Southern Africa: Free trade area between SACU and EU

The Namibian, Windhoek

Southern Africa: Free Trade Area Between SACU And EU

23 March 2007

The Minister of Trade and Industry, Immanuel Ngatjizeko, has been instructed by Cabinet to table a trade agreement between southern Africa and the European Union in the National Assembly for ratification.

The negotiations for a Free Trade Area (FTA) between the Southern African Customs Union (Sacu) and the European Free Trade Area (EFTA) took place over six rounds between May 2003 to August 2005.

Namibia signed the Sacu/EFTA agreement on July 14 2006 in Gaborone, Botswana.

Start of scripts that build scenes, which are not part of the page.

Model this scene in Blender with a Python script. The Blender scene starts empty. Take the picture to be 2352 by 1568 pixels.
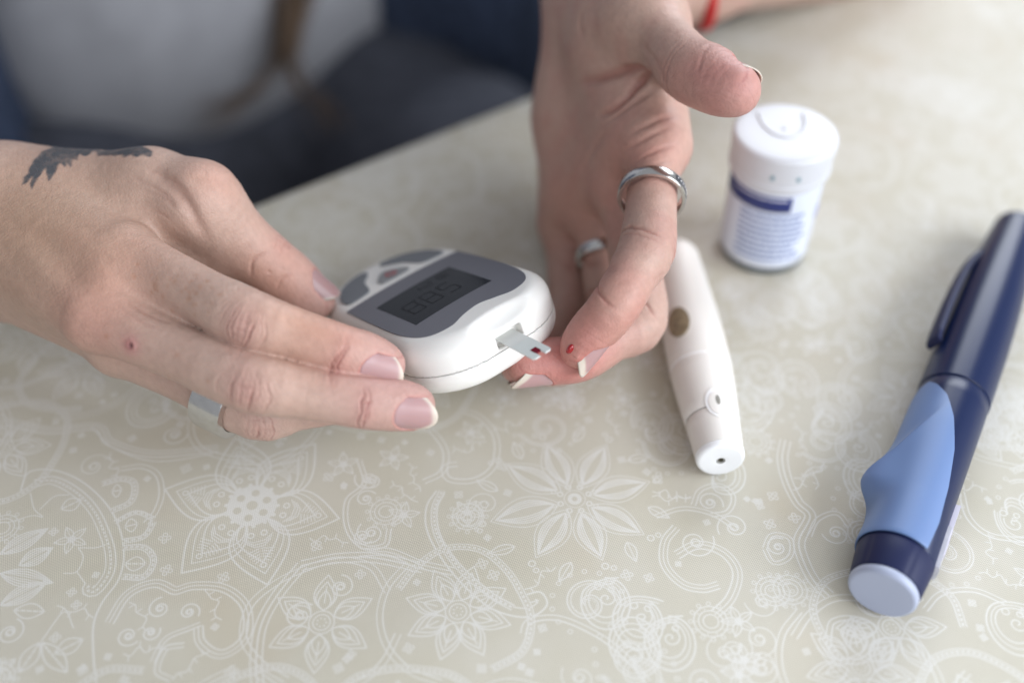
import bpy, bmesh, math, random, time
import numpy as np
from mathutils import Vector, Matrix
T0 = time.time()
random.seed(7)
rng = np.random.default_rng(11)
S = bpy.context.scene
COL = S.collection

# ------------------------------------------------------------------ camera, world, lights, exposure
cam_d = bpy.data.cameras.new('camera')
cam = bpy.data.objects.new('camera', cam_d); COL.objects.link(cam)
cam.location = (0, 0, .25)
cam.rotation_euler = (math.radians(45), 0, 0)
cam_d.sensor_width = 36; cam_d.lens = 36 * 2500 / 2352
cam_d.clip_start = .01; cam_d.clip_end = 50
cam_d.dof.use_dof = True; cam_d.dof.focus_distance = .296; cam_d.dof.aperture_fstop = 3.1
cam_d.dof.aperture_blades = 9
S.camera = cam
world = bpy.data.worlds.new('World'); S.world = world; world.use_nodes = True
wb = world.node_tree.nodes['Background']
wb.inputs[0].default_value = (.90, .93, 1.0, 1); wb.inputs[1].default_value = .31

def area(name, loc, target, sx, sy, power, color):
    l = bpy.data.lights.new(name, 'AREA'); l.shape = 'RECTANGLE'; l.size = sx; l.size_y = sy
    l.energy = power; l.color = color
    o = bpy.data.objects.new(name, l); COL.objects.link(o); o.location = loc
    o.rotation_euler = (Vector(target) - Vector(loc)).to_track_quat('-Z', 'Y').to_euler()
    return o
# big soft windows of the room the photograph was taken in
area('window_light_right', (1.25, -.30, .72), (0, .25, 0), 1.4, 1.1, 25, (.90, .94, 1))
area('window_light_front', (.15, -1.30, .75), (0, .25, 0), 1.4, .8, 8, (.93, .95, 1))
area('window_light_far', (.9, 2.2, 1.15), (.1, .3, 0), 1.6, 1.1, 36, (.88, .93, 1))
S.view_settings.view_transform = 'Standard'; S.view_settings.look = 'None'
S.view_settings.exposure = .41; S.view_settings.gamma = 1
S.cycles.max_bounces = 8; S.cycles.use_denoising = True

# ------------------------------------------------------------------ placing: a pixel of the 2352-wide photograph and a distance in mm, to a point in mm
R2 = math.sqrt(.5)
def W(px, py, d):
    x = (px - 1176) / 2500 * d; yd = (py - 784) / 2500 * d
    return np.array([x, R2 * (d - yd), 250 - R2 * (d + yd)])
def onz(px, py, z=0.):
    q = (py - 784) / 2500
    return W(px, py, (250 - z) / (R2 * (1 + q)))
def cdir(x, y, z):           # camera axes (right, up, towards the camera) to world
    return np.array([x, R2 * y - R2 * z, R2 * y + R2 * z])
def proj(P):
    x = P[:, 0]; y = P[:, 1]; z = P[:, 2] - 250
    d = R2 * (y - z); up = R2 * (y + z)
    return 1176 + 2500 * x / d, 784 - 2500 * up / d, d
def nrm(v): v = np.asarray(v, float); return v / np.linalg.norm(v)

# ------------------------------------------------------------------ objects
def tag(o, label=None, cat=None, group=None, kind=None):
    if label: o['label'] = label
    if cat: o['category'] = cat
    if group: o['group'] = group
    if kind: o['kind'] = kind
    return o
def empty(name, label, cat, loc=(0, 0, 0), group=None):
    o = bpy.data.objects.new(name, None); COL.objects.link(o); o.location = loc
    o.empty_display_size = .01
    return tag(o, label, cat, group)
def world_of(o):
    m = o.matrix_basis.copy()
    return m if o.parent is None else world_of(o.parent) @ o.matrix_parent_inverse @ m
def link(name, me, mat, parent=None):
    o = bpy.data.objects.new(name, me); COL.objects.link(o)
    if mat: me.materials.append(mat)
    if parent is not None:
        o.parent = parent
        o.matrix_parent_inverse = world_of(parent).inverted()
    return o
def mesh_np(name, V, F, mat, parent=None, smooth=True, scale=.001, colors=None, sharp=None):
    """V in mm; F a (n,4) or (n,3) array, or a list of faces"""
    me = bpy.data.meshes.new(name)
    V = np.asarray(V, np.float64) * scale
    if isinstance(F, np.ndarray):
        n, k = F.shape
        me.vertices.add(len(V)); me.vertices.foreach_set('co', V.astype(np.float32).ravel())
        me.loops.add(n * k); me.loops.foreach_set('vertex_index', F.astype(np.int32).ravel())
        me.polygons.add(n); me.polygons.foreach_set('loop_start', np.arange(0, n * k, k, dtype=np.int32))
        me.polygons.foreach_set('loop_total', np.full(n, k, np.int32))
        me.update(calc_edges=True)
    else:
        me.from_pydata([tuple(v) for v in V], [], F); me.update()
    if smooth: me.polygons.foreach_set('use_smooth', np.ones(len(me.polygons), bool))
    if sharp is not None: me.set_sharp_from_angle(angle=math.radians(sharp))
    if colors is not None:
        a = me.color_attributes.new('tint', 'FLOAT_COLOR', 'POINT')
        c = np.ones((len(V), 4), np.float32); c[:, :3] = colors
        a.data.foreach_set('color', c.ravel())
    return link(name, me, mat, parent)

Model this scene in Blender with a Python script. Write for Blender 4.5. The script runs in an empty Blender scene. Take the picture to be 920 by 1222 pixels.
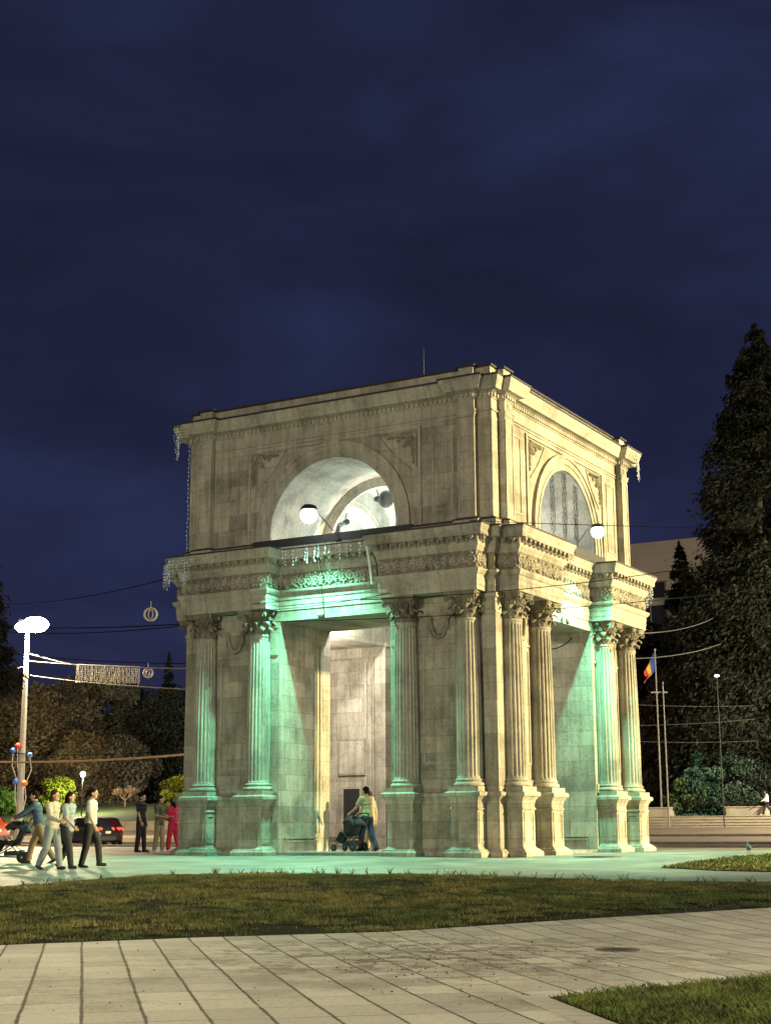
import bpy, bmesh, math, random
import numpy as np
from mathutils import Vector, Matrix
PI = math.pi
R_ = math.radians
scn = bpy.context.scene
COL = scn.collection
rng = random.Random(7)

# ------------------------------------------------------------------ camera
F_PX, YAW, PIT, ROL = 1771.8, 0.51858, 0.210205, -0.005294
CAM = np.array([16.5485, -34.7417, 0.7036])
cr_, sr_ = math.cos(YAW), math.sin(YAW)
RT = np.array([cr_, sr_, 0.0])
F0 = np.array([-sr_, cr_, 0.0])
FW = F0 * math.cos(PIT) + np.array([0, 0, math.sin(PIT)])
UP = -F0 * math.sin(PIT) + np.array([0, 0, math.cos(PIT)])
cam_d = bpy.data.cameras.new("camera")
cam = bpy.data.objects.new("camera", cam_d)
COL.objects.link(cam)
r2 = math.cos(ROL) * RT + math.sin(ROL) * UP
u2 = math.cos(ROL) * UP - math.sin(ROL) * RT
M = Matrix(((r2[0], u2[0], -FW[0], CAM[0]), (r2[1], u2[1], -FW[1], CAM[1]),
            (r2[2], u2[2], -FW[2], CAM[2]), (0, 0, 0, 1)))
cam.matrix_world = M
cam_d.sensor_fit = 'VERTICAL'
cam_d.sensor_height = 24.0
cam_d.lens = F_PX / 1222.0 * 24.0
cam_d.clip_end = 3000
scn.camera = cam


def gp(d, l):
    """ground position from distance along and across the view axis"""
    p = CAM + F0 * d + RT * l
    return float(p[0]), float(p[1])


def at(px, d):
    return gp(d, (px - 462.0) / 1811.0 * d)


def smooth(a, b, x):
    t = min(1.0, max(0.0, (x - a) / (b - a)))
    return t * t * (3 - 2 * t)


KERB_Y, FAR_Y, STEP_Y = 16.5, 36.0, 62.0


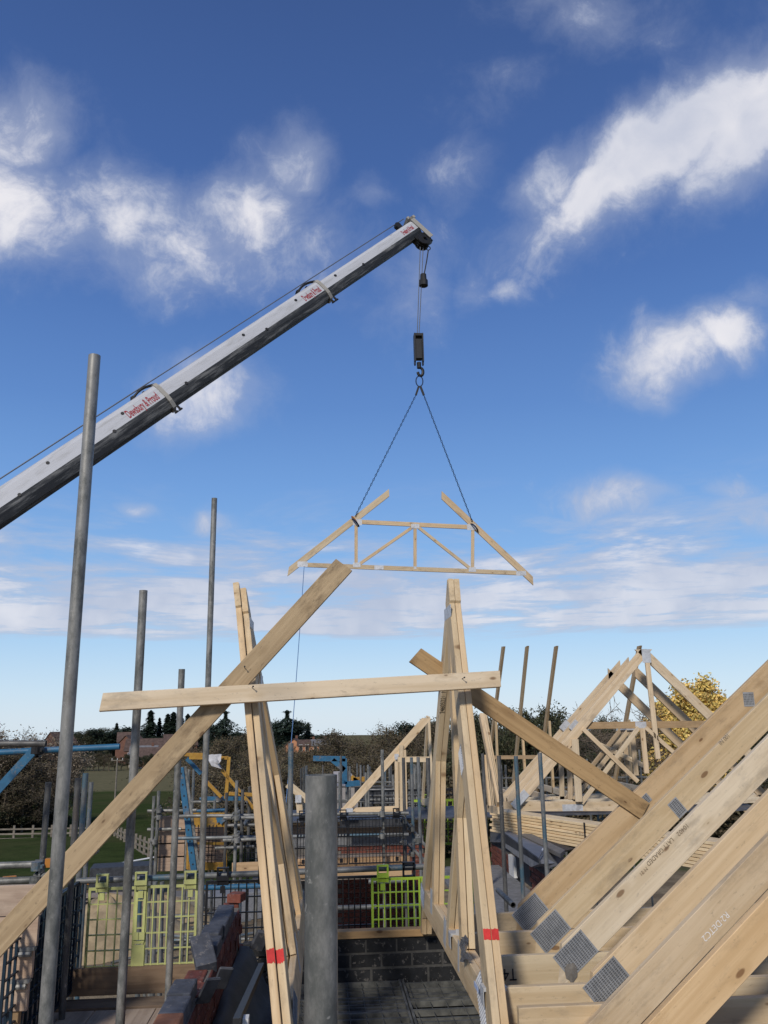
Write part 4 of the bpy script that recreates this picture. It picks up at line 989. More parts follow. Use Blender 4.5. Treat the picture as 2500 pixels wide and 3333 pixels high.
# mono truss with its chord on the plate
def tm(parent, nm, a, b, Y, dep, th=.04, cr=None, base=(1.02, .98, .9), **k): 
    cr = cr or (lambda u, v: (u, v)); return timber(nm, A(*cr(*a), Y=Y), A(*cr(*b), Y=Y), dep, th, fN, parent, 'timber', col=tint(.06, base), **k)
mt_ = thing('roof_truss', 'single pale truss on the next house, left of the right girder truss', 'truss', A(1250, 2640, Y=14.5))
tm(mt_, 'rafter', (690, 918), (1625, -140), 14.5, .125, cr=L5, c0=.6, c1=-.8)
tm(mt_, 'bottom_chord', (700, 870), (1350, 842), 14.5, .10, cr=L5, zo=-.042)
tm(mt_, 'web', (1296, 262), (1298, 838), 14.5, .065, cr=L5, zo=.041); tm(mt_, 'web', (1345, 150), (1355, 860), 14.5, .075, cr=L5, zo=.041)
tm(mt_, 'web', (1385, 200), (1400, 840), 14.5, .04, cr=L5, zo=.041)
nail_plate(A(*L5(787, 862), Y=14.46), (1, 0, 0), fN, .12, .09, mt_, False); nail_plate(A(*L5(1297, 275), Y=14.415), (1, 0, 0), fN, .07, .09, mt_, False)
mt2 = thing('roof_truss', 'truss end peeping out just right of the leaning girder truss', 'truss', A(960, 2640, Y=14.5))
tm(mt2, 'rafter', (120, 570), (400, 800), 14.5, .12, cr=L5); tm(mt2, 'web', (238, 705), (255, 895), 14.5, .10, cr=L5, zo=.041); nail_plate(A(*L5(236, 730), Y=14.415), (0, 0, 1), fN, .12, .10, mt2, False)
o = tm(None, 'timber_brace', (1310, 306), (1650, 304), 13.9, .085, cr=L5, base=(1.1, 1.08, 1.0)); tag(o, 'short pale horizontal batten behind the right girder truss, level with tube tops', 'timber')
def yz_truss(label, X, pts, group=None, th=.042, base=(.92, .86, .76)):
    """truss standing edge-on to the camera: members in the plane x = X"""
    t = thing('roof_truss', label, 'truss', A(*pts[0][1], X=X), group)
    for (nm, a, b, dep) in [(p[3], p[0], p[1], p[2]) for p in pts]:
        pa_, pb_ = A(*a, X=X), A(*b, X=X); timber(nm, pa_, pb_, dep, th, V((-1, 0, 0)), t, 'timber', col=tint(.06, base))
    return t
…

The agreement comprises of the general provisions and scope, and the annexes deal with specific issues of territorial application, agriculture, processed agricultural products, industrial products, fish and marine products, rules of origin, mutual administrative cooperation on customs matters and sanitary and phyto-sanitary measures, the latter relating to exports like table grapes and meat products.

Cabinet also instructed the Ministry of Foreign Affairs to present the instrument of ratification to the Sacu Secretariat, which is housed in Windhoek.

Namibia, Botswana, Lesotho, Swaziland and South Africa are members of Sacu, the oldest customs union in the world, which was founded in 1910.